What to produce:
Stop after the line with "PI = math.pi; R = math.radians": repeat exactly every line before it, beginning with the first, and that line itself.

Scenes as source code:
______

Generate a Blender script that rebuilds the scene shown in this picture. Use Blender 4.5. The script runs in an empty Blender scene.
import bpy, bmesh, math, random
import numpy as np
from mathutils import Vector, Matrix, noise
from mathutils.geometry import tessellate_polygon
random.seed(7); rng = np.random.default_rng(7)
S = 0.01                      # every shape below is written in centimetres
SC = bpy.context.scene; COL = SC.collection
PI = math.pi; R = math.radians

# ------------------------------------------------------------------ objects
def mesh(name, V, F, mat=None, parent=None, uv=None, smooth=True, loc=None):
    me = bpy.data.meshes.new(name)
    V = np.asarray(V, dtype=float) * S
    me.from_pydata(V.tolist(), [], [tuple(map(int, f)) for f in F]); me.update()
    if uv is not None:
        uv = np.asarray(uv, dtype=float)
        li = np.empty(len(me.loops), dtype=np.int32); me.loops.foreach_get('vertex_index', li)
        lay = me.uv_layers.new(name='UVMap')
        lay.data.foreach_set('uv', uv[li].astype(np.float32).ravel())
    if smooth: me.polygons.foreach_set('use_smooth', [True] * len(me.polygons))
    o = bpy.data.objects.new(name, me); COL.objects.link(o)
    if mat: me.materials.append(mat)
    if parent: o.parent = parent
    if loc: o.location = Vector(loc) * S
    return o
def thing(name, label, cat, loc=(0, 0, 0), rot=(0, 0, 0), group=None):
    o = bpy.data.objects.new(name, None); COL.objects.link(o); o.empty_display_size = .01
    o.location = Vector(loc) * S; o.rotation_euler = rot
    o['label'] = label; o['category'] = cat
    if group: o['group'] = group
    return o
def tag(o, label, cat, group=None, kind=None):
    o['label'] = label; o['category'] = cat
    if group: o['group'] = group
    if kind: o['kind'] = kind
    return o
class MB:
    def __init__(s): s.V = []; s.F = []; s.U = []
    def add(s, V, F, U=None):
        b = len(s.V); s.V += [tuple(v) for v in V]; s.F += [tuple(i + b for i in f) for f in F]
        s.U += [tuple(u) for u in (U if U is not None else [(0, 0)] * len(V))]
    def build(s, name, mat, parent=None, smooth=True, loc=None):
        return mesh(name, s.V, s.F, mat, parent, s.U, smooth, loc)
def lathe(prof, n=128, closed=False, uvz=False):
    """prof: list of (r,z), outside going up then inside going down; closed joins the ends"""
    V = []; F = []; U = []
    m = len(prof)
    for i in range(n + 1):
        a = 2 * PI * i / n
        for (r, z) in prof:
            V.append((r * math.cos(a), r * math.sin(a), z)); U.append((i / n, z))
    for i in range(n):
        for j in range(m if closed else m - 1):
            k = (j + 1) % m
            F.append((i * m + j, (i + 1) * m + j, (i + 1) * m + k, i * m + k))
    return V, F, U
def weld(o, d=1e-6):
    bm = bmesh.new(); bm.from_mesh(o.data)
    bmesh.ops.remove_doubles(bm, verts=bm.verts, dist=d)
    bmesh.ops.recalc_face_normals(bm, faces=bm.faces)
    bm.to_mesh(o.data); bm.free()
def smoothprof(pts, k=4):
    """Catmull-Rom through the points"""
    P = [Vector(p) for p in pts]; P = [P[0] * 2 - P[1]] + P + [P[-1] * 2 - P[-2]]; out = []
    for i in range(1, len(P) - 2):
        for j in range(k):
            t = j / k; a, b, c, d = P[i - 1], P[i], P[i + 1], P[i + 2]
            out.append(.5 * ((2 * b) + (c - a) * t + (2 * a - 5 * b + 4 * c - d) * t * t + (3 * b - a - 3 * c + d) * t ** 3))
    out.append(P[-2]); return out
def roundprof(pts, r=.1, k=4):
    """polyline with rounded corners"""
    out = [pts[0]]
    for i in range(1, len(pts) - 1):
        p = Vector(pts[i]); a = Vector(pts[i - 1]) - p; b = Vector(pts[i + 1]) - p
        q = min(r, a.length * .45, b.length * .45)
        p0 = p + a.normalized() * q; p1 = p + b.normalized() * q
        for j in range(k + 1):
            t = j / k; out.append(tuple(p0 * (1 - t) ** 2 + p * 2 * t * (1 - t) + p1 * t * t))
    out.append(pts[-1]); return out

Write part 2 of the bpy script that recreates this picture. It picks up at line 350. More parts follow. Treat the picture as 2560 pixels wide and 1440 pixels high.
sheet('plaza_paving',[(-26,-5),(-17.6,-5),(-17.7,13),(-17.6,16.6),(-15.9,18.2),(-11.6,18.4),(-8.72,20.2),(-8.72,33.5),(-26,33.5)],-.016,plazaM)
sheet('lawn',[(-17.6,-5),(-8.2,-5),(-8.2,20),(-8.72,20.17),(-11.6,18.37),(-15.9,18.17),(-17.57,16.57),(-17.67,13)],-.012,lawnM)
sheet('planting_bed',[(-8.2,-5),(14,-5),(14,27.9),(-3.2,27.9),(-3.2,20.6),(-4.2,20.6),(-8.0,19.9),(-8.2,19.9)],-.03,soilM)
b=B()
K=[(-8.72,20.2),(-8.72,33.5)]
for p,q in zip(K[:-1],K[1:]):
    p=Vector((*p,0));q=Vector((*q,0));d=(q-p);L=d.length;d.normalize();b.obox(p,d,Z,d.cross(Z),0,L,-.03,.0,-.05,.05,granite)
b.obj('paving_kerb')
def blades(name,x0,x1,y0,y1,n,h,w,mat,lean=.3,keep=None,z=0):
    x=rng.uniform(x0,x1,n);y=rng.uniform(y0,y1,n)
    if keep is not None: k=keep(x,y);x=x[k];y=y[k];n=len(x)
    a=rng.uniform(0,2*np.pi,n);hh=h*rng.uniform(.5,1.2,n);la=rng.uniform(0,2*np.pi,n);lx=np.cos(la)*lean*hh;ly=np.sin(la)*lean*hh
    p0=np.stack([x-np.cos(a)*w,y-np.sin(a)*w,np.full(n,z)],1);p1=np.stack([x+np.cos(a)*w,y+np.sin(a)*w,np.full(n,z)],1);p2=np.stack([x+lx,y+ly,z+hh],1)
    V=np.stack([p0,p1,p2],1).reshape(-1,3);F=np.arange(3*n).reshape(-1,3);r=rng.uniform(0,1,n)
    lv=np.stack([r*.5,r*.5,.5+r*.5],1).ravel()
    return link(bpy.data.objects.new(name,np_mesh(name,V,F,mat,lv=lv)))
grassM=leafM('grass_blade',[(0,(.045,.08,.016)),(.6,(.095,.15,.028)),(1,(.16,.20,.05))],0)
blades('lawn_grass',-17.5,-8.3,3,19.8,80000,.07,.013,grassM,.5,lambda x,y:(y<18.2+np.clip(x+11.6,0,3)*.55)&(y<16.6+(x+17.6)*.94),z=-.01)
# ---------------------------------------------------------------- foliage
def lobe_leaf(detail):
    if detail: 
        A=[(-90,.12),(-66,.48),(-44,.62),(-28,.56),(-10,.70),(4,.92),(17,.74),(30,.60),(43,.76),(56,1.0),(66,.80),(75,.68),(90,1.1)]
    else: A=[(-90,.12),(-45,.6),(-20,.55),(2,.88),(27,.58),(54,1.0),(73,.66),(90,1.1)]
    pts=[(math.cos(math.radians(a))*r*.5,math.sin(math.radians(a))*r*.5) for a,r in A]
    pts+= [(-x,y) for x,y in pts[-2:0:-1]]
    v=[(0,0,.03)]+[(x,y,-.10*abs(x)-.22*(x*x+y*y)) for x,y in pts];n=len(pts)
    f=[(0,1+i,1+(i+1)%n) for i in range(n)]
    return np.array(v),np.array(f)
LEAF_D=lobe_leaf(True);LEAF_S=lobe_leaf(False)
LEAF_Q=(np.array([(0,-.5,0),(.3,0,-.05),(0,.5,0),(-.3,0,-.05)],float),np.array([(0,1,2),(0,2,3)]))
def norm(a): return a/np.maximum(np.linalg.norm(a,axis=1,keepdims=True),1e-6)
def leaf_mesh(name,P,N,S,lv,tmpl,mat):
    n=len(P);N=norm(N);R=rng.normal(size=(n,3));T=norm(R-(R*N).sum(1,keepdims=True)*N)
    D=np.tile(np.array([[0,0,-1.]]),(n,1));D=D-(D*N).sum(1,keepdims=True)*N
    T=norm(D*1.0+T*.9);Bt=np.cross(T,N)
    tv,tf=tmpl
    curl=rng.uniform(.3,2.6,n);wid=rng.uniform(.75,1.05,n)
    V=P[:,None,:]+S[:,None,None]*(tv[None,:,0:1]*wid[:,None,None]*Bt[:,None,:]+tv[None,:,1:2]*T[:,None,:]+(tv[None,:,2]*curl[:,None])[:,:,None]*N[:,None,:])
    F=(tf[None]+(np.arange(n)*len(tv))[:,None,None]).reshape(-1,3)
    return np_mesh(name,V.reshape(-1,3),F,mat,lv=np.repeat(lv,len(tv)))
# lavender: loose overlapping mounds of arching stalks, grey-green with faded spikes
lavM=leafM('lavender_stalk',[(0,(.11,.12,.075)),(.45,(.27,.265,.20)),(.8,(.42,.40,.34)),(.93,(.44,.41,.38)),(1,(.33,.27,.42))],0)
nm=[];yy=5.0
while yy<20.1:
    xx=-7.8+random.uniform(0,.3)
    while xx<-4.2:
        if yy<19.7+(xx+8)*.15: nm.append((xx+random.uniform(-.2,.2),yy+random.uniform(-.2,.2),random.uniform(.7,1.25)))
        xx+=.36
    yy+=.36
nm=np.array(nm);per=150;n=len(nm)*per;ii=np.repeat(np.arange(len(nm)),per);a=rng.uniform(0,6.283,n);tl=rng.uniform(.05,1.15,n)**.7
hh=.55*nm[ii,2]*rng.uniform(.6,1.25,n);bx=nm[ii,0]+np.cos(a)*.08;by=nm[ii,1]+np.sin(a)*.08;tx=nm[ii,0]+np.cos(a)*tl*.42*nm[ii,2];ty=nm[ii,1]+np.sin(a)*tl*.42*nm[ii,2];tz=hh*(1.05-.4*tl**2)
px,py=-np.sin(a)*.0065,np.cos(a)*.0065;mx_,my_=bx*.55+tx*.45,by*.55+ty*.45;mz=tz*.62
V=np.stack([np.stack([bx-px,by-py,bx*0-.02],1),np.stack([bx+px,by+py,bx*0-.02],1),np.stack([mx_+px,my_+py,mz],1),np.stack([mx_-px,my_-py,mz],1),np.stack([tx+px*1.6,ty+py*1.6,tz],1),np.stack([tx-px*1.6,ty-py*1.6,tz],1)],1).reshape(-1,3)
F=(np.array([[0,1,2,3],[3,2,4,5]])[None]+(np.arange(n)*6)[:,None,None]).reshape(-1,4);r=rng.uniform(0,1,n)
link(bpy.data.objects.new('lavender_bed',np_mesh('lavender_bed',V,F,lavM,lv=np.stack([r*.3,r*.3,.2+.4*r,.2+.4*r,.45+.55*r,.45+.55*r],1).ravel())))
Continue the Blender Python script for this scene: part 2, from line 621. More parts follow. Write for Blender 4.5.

______

Answer to the problem:
Generate a Blender script that rebuilds the scene shown in this picture. Use Blender 4.5. The script runs in an empty Blender scene.
import bpy, bmesh, math, random
import numpy as np
from mathutils import Vector, Matrix, noise
from mathutils.geometry import tessellate_polygon
random.seed(7); rng = np.random.default_rng(7)
S = 0.01                      # every shape below is written in centimetres
SC = bpy.context.scene; COL = SC.collection
PI = math.pi; R = math.radians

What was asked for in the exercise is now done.